Let’s be realistic and make the point that yes, if you are purist, NFTs on chain is best of the best possible to store, but there are way better ways to do it, almost nearly as safe regarding storage of the data + hash (not the same, but close enough). I think it is an important caveat to mention.
By the way, what stops someone that buys an NFT to keep in their possession the corresponding (image) file, whose authenticity with keys of owner, can be proved on chain? If I can trust myself to keep my keys safe, I should be able to save a copy of my precious image file somewhere in case the other copies online disappear at some point, right? (this is an honest question, as it seems there are easier solutions around this…).
Have you taken a look at the size of a decent quality picture, it’s a lot more than 175KB, and if it’s compressed down to that size image quality is poor, unless it’s small to start with.
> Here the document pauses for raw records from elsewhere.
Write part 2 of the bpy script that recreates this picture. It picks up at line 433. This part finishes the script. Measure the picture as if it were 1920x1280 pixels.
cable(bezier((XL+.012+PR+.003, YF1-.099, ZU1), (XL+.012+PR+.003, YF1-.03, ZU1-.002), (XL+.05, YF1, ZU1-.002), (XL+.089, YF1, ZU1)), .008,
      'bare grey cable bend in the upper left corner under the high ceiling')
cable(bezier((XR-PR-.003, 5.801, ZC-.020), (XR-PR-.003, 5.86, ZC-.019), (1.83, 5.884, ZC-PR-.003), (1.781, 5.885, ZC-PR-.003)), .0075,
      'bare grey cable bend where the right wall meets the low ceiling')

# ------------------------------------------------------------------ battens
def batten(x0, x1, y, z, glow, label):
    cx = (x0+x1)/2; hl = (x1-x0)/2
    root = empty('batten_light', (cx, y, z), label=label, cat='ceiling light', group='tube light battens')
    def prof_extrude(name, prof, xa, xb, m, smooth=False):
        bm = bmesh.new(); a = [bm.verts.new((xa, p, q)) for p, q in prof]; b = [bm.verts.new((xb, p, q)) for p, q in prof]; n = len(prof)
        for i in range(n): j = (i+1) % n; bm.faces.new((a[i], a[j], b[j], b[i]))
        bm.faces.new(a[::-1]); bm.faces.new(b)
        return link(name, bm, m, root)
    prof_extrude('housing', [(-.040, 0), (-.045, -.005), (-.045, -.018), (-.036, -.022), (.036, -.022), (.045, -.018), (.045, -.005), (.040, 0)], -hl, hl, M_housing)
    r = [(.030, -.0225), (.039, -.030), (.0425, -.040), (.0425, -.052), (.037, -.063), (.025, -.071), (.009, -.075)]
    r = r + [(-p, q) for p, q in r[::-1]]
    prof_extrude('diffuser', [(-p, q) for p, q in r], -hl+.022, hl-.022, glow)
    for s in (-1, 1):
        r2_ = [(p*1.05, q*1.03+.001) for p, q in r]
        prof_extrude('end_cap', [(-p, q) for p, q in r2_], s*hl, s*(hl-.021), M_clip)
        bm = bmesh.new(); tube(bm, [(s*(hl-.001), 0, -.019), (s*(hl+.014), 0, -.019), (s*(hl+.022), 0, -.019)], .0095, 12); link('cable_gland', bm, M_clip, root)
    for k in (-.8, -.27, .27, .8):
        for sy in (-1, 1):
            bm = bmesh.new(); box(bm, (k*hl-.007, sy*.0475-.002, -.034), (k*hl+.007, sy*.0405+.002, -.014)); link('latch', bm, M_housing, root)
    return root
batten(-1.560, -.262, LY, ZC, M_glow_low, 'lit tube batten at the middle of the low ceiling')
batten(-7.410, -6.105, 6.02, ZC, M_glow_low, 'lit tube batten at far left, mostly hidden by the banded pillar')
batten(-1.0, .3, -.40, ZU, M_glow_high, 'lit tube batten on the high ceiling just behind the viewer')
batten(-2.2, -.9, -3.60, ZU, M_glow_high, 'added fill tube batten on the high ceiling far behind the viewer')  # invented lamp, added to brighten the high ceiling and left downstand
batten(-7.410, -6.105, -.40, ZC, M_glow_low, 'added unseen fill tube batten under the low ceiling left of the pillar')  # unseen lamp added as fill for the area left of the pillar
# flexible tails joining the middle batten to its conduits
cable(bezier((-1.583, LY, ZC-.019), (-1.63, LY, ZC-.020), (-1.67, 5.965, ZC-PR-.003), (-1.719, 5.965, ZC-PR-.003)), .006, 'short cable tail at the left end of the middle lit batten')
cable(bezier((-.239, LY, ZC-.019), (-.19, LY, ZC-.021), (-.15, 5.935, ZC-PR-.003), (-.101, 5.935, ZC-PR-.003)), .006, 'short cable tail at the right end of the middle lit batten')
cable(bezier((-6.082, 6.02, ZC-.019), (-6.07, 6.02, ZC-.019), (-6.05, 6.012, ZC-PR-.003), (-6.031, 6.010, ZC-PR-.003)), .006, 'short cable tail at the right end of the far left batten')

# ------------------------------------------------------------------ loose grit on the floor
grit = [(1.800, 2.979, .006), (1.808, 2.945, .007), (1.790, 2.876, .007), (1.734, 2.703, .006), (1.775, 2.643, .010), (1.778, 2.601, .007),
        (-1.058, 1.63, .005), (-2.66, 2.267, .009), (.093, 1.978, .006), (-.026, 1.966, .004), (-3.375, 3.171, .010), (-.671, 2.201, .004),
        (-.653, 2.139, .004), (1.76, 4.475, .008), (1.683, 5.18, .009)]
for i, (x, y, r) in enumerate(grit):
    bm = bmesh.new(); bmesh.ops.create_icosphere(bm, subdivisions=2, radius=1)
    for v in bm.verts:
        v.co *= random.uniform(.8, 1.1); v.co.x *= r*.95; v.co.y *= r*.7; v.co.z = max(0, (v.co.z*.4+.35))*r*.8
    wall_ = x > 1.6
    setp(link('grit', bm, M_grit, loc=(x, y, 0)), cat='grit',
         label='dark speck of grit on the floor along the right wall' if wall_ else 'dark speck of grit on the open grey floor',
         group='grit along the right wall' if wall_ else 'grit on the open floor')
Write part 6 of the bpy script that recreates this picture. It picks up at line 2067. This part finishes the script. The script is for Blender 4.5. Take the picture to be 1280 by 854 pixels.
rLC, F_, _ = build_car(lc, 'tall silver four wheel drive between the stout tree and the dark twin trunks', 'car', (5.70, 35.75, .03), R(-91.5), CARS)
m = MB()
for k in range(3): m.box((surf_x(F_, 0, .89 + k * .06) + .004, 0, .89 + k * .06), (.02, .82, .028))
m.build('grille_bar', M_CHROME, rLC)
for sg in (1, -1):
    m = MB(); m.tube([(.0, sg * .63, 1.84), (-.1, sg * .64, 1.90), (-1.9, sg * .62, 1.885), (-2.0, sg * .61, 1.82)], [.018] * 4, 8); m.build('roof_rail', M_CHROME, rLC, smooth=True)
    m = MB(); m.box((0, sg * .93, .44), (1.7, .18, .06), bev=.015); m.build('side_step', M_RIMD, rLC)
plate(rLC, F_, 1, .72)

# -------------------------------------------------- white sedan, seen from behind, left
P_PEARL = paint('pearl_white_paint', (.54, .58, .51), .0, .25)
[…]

No idea if you can store more, but imagine how the size of the blockchain file would expand if everybody started storing pictures in it, it’s getting pretty big already, not to mention hundreds of thousands of copies of the same picture, that’s hardly environmentally friendly.
Nobody thought about the way how singleton in Chia mining works?
You create singleton on chain, you hold private keys, and can update singleton (invalidate the old one and create new, updated one) according your needs (i.e. switching pools.) Why not make URI (of the real NFT storage location) updatable the same way, how am I switching pools in NFT mining?
That would indeed be a better solution that static URLs and would allow for greater asset durability
In fact, when I heard about NFTs (the artworks with certficates on blockcahain),
it seemed natural for me, that the whole thing was working exactly that way, like NFT mining, and the pointer to storage was upgradable.
I am amazed, that this half-baked under-thought solution was used, and what fussing over about the NFT idea was there.
Great idea, the blockchain DB isn’t big enough, we all need a bunch of lame meme images permanent taking up more space on every node in the world. You should put up some graphs showing the great efforts of the blueblox compactifyers vs that work being undone for the sake of some novelty spacemarmot BS…
maybe just create new blockchain chiaNFT, and save us JPG inwards? and hosters will has rewadrs on uptime?